WRITTEN REQUEST →
Copy the lines holding the word "scene", all of them.

DATA BLOCK →
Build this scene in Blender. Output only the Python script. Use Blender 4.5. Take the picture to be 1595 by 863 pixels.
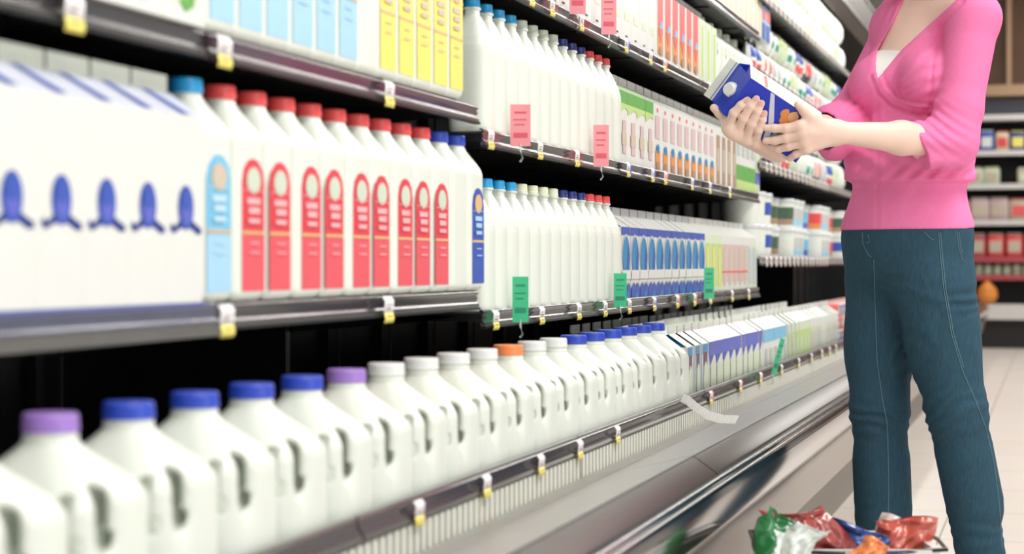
import bpy, bmesh, math, random
import numpy as np
from mathutils import Vector, Matrix
from mathutils.bvhtree import BVHTree
random.seed(7)
for _o in list(bpy.data.objects): bpy.data.objects.remove(_o)
SC = bpy.context.scene
COL = SC.collection
# ------------------------------------------------------------------ camera
FPX = 2900.0; CAMH = 0.78; VX, VY = 1640.0, 410.0
TH = math.atan((VX-797.5)/FPX); CT, ST = math.cos(TH), math.sin(TH)
cam_d = bpy.data.cameras.new('camera'); cam = bpy.data.objects.new('camera', cam_d); COL.objects.link(cam)
cam.location = (0, 0, CAMH); cam.rotation_euler = (math.pi/2, 0, TH)
cam_d.sensor_width = 36; cam_d.lens = FPX/1595*36
cam_d.shift_y = (VY-431.5)/1595
cam_d.clip_start = .05; cam_d.clip_end = 200
cam_d.dof.use_dof = True; cam_d.dof.focus_distance = 4.15; cam_d.dof.aperture_fstop = 4.0
SC.camera = cam
# ------------------------------------------------------------------ world and lights
W = bpy.data.worlds.new('world'); SC.world = W; W.use_nodes = True
W.node_tree.nodes['Background'].inputs[0].default_value = (0.97, 1.0, 1.0, 1)
W.node_tree.nodes['Background'].inputs[1].default_value = 1.0
def area(name, loc, sx, sy, power, rot=(0,0,0), col=(1,1,1)):
    l = bpy.data.lights.new(name, 'AREA'); l.shape = 'RECTANGLE'; l.size = sx; l.size_y = sy; l.energy = power; l.color = col
    o = bpy.data.objects.new(name, l); COL.objects.link(o); o.location = loc; o.rotation_euler = rot; return o
for i in range(5):                                   # fluorescent rows over the aisle
    area('aisle_light', (0.75, 0.6+i*3.9, 3.3), 0.5, 3.3, 120, (0, math.radians(14), 0), (1, .99, .96))
area('canopy_light', (-0.90, 10.2, 2.03), 0.10, 10.0, 40, (0, math.radians(-18), 0), (.97, 1, .98))
area('side_fill_light', (3.6, 1.0, 2.2), 6.0, 2.6, 175, (math.radians(0), math.radians(70), 0), (1, 1, 1))  # added soft fill from the right onto the shelf fronts; no window there
SC.view_settings.view_transform = 'Standard'; SC.view_settings.look = 'None'
SC.view_settings.exposure = -0.76; SC.view_settings.gamma = 1; SC.view_settings.use_curve_mapping = False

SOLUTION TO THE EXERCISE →
Build this scene in Blender. Output only the Python script. Use Blender 4.5. Take the picture to be 1595 by 863 pixels.
SC = bpy.context.scene